Seamie O’Shea,  who retired back in January after spending six seasons working with the two-time All Star forward, couldn’t agree more with his former team-mate.
“James is just a brilliant leader,” says O’Shea. “He champions the young players, he instills a huge amount of confidence in them. His teams play with abandon and they play free and they play with confidence.
“There’s a great kind of sense of momentum to the group when James is leading it and I think certainly in terms of developing young players as well, there’s always been a huge emphasis on coaching and improving and getting better. And you certainly have seen that back at the start in ‘11 and ‘12. And again now with the younger players. He pushes players to get better and improve every year. You would have seen the benefits of some of the last year in 2020.”

Tunnel vision
ANDY Moran played under Horan for five seasons until his retirement at the end of 2019.
He remembers only too well the transition that took place in the Mayo dressing-room after losing to Longford in the 2010 All-Ireland Qualifiers and the subsequent departure of John O’Mahony. A few months later a 38 year-old James Horan from Ballintubber pipped Tommy Lyons to the vacant manager’s post, and the rest is history.
“I think what you see is what you get with James,” explains Andy. “James is tunnel-visioned about where he wants to get to. He’s tunnel-visioned about the way he wants to play. I don’t think there’s any secret about the way he wants to play the game.
“He wants to run the ball, he wants really good athletic people in the game. So I was very fortunate to get James when he came in during the winter of 2010.
“There was difficulty there at the start, we got five points in the league, and and we nearly lost to London [in the 2011 Connacht Championship], but once we clicked. .
“We kept Cork to a point in the second half in the All-Ireland quarter-final, and Donie Vaughan scores three points against Kerry in the semi-final, and once James sees, ‘This is my style of play, this is way Mayo play football’ then he was away.
“I don’t think you can separate Horan as a coach, manager or person. That’s him.
“He’s straightforward. The boys moved on and retired last year, I retired the year before, he moves on to the next group and away he goes.
“I think that’s why young players suit James Horan style of play. You need to be able to run, and you need to be able to run for 75 minutes.
“And if you’re not able to do that, then who can?”
Moran, who was ‘Footballer of the Year’ in 2017 has already started his own move into coaching with Ballaghaderreen as he winds down his playing career at club level.

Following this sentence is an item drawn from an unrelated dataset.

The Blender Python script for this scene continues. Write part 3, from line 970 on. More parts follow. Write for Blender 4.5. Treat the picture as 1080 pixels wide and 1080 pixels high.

So he took a particular interest in the fact that James Horan would be Mayo’s ‘Head Coach’ as opposed to manager when he returned three years ago.
And the sort of things he remembers Horan shouting at training every other night in 2019?
“‘Go. Go. Go’” smiles Andy. “When you have the ball and when you don’t have the ball.
“And things like, ‘What are you waiting for? Get up, let’s get moving, let’s get up the field.’
“‘Track your man’ ‘Follow your man’.”
A few weeks ago, after Mayo had beaten Dublin, Lee Keegan said that at half-time, James Horan had told the players,  ‘Relax, breathe, there’s plenty of time’.
Andy Moran nods and says it sounded familiar.
“There’s a passage in my book about the Cork game [All-Ireland quarter-final] in 2011 where James says to us, “Ye will get your chances, these are getting old, they don’t have the fight, they’ve won their All-Ireland’.
“I could picture what happened in that dressing-room the last day, and what Lee Keegan said didn’t surprise me in the slightest.
“That’s experience. I genuinely think our major advantage going into this All-Ireland Final is James Horan. His experience. This is his fourth All-Ireland and I think it gives us a huge opportunity.”